Tuesday, July 17, 2012

Ethiopia: Scores Injured As Police, Muslims Clash in Ethiopia

Addis Ababa — Over 100 people including eight policemen were injured after clashes broke out during the weekend between police and Muslim protesters in Addis Ababa, where African leaders are gathered for African Union (AU) assembly.
The clashes took place after police attempt to break off what it said was an "illegal preparations for assembly" by a group of "radical Muslims" who wish to make Ethiopia into an Islamic state.
A police official on Sunday told Sudan Tribune that the group has no legal right to conduct or to call for public gatherings.
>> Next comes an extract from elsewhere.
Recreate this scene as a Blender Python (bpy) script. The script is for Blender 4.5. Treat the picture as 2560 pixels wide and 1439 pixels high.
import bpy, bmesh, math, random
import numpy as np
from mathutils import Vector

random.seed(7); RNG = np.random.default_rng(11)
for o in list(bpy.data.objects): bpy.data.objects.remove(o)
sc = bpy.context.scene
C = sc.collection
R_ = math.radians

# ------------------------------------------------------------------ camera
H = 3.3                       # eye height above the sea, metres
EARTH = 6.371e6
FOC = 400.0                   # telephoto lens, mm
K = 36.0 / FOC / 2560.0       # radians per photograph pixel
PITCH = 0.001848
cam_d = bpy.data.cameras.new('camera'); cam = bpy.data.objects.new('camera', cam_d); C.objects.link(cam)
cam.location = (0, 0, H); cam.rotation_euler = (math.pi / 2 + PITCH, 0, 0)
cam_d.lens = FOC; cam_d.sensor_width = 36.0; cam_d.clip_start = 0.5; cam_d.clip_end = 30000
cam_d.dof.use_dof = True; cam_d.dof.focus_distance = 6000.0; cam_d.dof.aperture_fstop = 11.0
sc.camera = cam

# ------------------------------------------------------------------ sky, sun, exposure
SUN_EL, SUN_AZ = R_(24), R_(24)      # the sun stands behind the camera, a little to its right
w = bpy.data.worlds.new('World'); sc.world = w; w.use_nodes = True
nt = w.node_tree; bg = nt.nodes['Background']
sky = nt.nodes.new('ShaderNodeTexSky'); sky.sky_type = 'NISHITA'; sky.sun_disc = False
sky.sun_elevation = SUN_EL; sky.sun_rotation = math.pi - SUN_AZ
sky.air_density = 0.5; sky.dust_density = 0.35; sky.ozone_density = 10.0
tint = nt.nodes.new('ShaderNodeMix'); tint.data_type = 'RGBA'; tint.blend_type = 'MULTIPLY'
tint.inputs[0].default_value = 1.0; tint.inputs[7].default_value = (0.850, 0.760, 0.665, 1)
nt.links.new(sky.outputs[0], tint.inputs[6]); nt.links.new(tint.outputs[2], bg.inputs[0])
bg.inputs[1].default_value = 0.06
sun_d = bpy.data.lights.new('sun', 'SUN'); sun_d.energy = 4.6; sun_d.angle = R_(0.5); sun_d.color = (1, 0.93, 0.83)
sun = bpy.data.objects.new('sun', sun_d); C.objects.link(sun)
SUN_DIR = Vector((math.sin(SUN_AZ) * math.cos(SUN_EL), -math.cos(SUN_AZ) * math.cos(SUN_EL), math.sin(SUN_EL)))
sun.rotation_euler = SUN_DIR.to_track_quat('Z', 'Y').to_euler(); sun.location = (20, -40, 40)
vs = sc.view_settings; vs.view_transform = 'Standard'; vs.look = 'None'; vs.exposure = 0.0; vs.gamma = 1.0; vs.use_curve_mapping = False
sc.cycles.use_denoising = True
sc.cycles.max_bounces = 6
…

"The extremist group have been making several campaigns and calls for demos at different mosques of the city on the pretext of religion" the police official said.
According to Federal Police, the group had called for demonstrations on Sunday to deliberately disrupt the ongoing AU summit.
During the past two months, the capital, Addis Ababa, has been a scene of Muslim protests which accuse the government of interference in religious affairs. An allegation Addis Ababa denies.
Today protesters took control of the great Mosque of Anwar before security forces arrived to restore order.
Police took custody of dozens of people, eyewitness told Sudan Tribune. Police rejected reports that there had been fatalities.
Following the incident the Ethiopian National Transitional Council (ENTC) in a statement accused the Ethiopian government of intensifying its crack-down on the Muslim community.
"The Ethiopian government must be held accountable for its atrocities against Ethiopian Muslims" the group said by further calling on the international community to immediately intervene over the situation.
Ethiopian Muslims are estimated to make up some 40 per cent of the country's 81 million dominantly-Christian population.
Religious violence is not common in Ethiopia, which normally prides itself on being a symbol of religious tolerance.